Following Plakias was Chapman, who said he applied his studies at Hamilton directly to his current work in criminal justice. Chapman received his MCJ (Masters in Criminal Justice) from Boston University this year and has since been working for the American Arbitration Association. He believes that his studies at Hamilton, specifically his focus on race and ethics, have benefited him greatly at his current job.


“I wanted to learn about learning,” Chapman said as to why he chose philosophy as an undergraduate concentration.


Bowman steered the panel in a different direction, toward the idea of financial security. “Once you graduate, you’re going to find that you learned nothing about money,” he said. It is true that most college students live in a sort of financial bubble, without taxes or bills to pay. Even if a student has taken out a loan, he or she is usually given a generous amount of time to pay it.


“I don’t believe in having a job,” said Bowman. His personal philosophy may seem incompatible with his insistence upon financial independence. However, Bowman has used his entrepreneurial savvy to maintain his lifestyle of choice. Since his years at on the Hill, Bowman has been inventing ways to generate income. He launched his computer consulting company, Geeks of Gotham, while still studying at Hamilton. During his years as a student, he also invested in his first house, and now owns several. These houses make up his company, Bowman Properties, Inc.


Bowman also purchased the copyright for Bobby Short’s collection of performances and recordings in 2008 and has since been collecting royalties.


On his decision to concentrate in philosophy, Bowman said that it was purely a matter of interest.
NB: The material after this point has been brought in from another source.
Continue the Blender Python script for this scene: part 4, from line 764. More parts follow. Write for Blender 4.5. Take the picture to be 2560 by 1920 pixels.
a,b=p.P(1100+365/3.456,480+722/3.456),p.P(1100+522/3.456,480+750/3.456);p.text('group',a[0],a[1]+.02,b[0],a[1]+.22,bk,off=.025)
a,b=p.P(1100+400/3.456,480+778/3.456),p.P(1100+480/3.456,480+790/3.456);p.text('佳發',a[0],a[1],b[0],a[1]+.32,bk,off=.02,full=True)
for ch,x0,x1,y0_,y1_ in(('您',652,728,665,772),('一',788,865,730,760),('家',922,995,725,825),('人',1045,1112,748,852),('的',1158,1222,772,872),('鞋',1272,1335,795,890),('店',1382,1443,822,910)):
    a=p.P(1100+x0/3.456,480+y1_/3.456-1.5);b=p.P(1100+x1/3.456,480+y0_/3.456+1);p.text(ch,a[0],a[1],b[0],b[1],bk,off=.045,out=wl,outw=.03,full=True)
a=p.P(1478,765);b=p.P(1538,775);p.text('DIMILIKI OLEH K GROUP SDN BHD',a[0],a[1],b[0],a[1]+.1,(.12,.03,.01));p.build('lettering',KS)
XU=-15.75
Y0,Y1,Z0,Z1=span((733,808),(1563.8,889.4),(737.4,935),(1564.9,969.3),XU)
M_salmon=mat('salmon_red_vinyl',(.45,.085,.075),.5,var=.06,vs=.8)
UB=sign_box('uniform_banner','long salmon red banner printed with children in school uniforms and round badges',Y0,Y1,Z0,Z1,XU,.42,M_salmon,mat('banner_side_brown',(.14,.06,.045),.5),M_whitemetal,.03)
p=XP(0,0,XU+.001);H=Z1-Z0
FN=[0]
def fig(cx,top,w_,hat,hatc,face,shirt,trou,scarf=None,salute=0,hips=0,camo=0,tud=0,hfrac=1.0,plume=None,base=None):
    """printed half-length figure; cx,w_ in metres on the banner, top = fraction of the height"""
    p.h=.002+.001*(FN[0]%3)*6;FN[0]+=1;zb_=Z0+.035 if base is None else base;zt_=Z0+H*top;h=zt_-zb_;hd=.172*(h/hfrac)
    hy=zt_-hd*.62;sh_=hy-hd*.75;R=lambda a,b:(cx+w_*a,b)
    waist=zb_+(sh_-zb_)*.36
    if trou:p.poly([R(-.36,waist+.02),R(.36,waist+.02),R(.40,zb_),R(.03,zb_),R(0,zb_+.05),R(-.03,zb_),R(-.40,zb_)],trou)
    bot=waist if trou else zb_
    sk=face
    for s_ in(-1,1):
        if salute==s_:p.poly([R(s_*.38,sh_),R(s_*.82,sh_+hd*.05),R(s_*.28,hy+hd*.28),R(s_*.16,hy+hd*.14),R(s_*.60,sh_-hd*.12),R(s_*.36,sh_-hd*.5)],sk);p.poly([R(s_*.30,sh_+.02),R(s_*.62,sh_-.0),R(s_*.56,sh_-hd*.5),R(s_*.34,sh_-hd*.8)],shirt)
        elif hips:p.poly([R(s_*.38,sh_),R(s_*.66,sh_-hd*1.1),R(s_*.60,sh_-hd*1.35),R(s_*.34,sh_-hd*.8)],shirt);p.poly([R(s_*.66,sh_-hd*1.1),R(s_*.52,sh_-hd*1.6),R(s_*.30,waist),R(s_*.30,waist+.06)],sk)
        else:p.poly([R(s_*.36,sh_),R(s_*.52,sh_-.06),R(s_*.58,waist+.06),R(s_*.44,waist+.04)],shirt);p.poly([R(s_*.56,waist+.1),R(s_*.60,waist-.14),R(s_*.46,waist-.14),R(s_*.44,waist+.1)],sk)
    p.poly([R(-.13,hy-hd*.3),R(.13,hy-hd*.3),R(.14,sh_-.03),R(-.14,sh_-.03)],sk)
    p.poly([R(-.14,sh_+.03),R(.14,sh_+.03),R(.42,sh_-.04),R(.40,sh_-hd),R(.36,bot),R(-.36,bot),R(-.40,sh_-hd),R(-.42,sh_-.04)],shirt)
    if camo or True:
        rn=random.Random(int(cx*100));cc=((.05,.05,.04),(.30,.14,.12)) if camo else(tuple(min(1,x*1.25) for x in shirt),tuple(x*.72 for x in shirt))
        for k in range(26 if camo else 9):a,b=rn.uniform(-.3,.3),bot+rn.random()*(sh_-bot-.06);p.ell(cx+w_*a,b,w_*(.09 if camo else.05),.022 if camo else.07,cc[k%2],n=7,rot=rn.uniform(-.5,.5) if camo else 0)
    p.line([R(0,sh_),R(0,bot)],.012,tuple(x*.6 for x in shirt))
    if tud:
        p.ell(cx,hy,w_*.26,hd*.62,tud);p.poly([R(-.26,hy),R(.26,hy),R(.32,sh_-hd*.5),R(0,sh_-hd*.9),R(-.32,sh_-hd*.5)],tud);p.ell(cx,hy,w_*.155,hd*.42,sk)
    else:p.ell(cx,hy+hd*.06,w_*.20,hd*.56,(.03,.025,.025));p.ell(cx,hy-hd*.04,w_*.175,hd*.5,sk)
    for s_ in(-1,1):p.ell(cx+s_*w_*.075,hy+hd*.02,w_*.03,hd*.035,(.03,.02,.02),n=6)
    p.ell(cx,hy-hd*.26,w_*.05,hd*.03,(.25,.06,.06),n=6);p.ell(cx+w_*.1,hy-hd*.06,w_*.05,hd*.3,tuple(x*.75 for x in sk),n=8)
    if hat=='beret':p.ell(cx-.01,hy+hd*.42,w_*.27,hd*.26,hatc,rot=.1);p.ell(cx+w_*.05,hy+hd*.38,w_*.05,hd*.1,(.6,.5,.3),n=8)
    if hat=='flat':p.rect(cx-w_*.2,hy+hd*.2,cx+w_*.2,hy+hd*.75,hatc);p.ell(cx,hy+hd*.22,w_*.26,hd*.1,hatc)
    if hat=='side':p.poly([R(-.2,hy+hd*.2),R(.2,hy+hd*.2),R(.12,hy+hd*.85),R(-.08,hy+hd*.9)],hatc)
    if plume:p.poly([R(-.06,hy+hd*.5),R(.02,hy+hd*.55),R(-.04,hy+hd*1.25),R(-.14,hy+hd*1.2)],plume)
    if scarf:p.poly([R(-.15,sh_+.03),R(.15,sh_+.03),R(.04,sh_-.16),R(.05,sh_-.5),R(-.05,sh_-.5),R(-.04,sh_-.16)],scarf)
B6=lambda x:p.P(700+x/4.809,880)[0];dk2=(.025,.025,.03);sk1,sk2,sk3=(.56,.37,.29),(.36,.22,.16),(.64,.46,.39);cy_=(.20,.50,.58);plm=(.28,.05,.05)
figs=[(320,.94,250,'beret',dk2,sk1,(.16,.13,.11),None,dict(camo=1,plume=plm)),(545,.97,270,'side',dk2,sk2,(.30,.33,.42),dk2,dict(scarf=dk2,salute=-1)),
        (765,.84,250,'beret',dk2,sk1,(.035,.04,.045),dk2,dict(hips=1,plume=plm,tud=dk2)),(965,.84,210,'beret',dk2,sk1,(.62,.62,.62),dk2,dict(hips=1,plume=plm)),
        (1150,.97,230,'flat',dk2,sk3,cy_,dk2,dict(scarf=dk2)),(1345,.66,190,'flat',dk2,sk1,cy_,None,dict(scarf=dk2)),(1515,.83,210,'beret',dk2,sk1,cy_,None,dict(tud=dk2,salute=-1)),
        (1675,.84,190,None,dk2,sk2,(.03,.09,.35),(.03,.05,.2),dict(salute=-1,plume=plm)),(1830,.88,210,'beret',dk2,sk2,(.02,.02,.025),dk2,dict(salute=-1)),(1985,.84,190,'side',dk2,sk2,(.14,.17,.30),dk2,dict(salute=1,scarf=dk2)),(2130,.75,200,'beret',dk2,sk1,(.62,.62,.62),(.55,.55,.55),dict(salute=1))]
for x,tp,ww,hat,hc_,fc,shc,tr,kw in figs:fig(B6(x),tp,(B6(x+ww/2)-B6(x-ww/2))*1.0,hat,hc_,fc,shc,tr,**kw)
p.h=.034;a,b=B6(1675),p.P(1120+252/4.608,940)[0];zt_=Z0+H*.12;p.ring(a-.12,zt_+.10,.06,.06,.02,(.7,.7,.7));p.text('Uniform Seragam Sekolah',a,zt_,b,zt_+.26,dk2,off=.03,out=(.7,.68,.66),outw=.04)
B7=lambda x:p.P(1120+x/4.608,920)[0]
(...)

People had always told him that his major would have little to no bearing on his career path, so he chose to study a subject he found exciting.


For Yau, philosophy was a concentration choice of happenstance. She knew she wanted to eventually go to law school, but how she intended to get there was not something she thought much about. After taking a few classes in the philosophy department, though, she fell in love with the subject.


This May, Yau received her JD from Boston College, and over the summer she took the Massachusetts Bar Examination.


Yau left the audience with reassuring words: “Any degree from Hamilton will be enough to help you succeed in any career, but if you love philosophy… Hamilton is the place to study it.”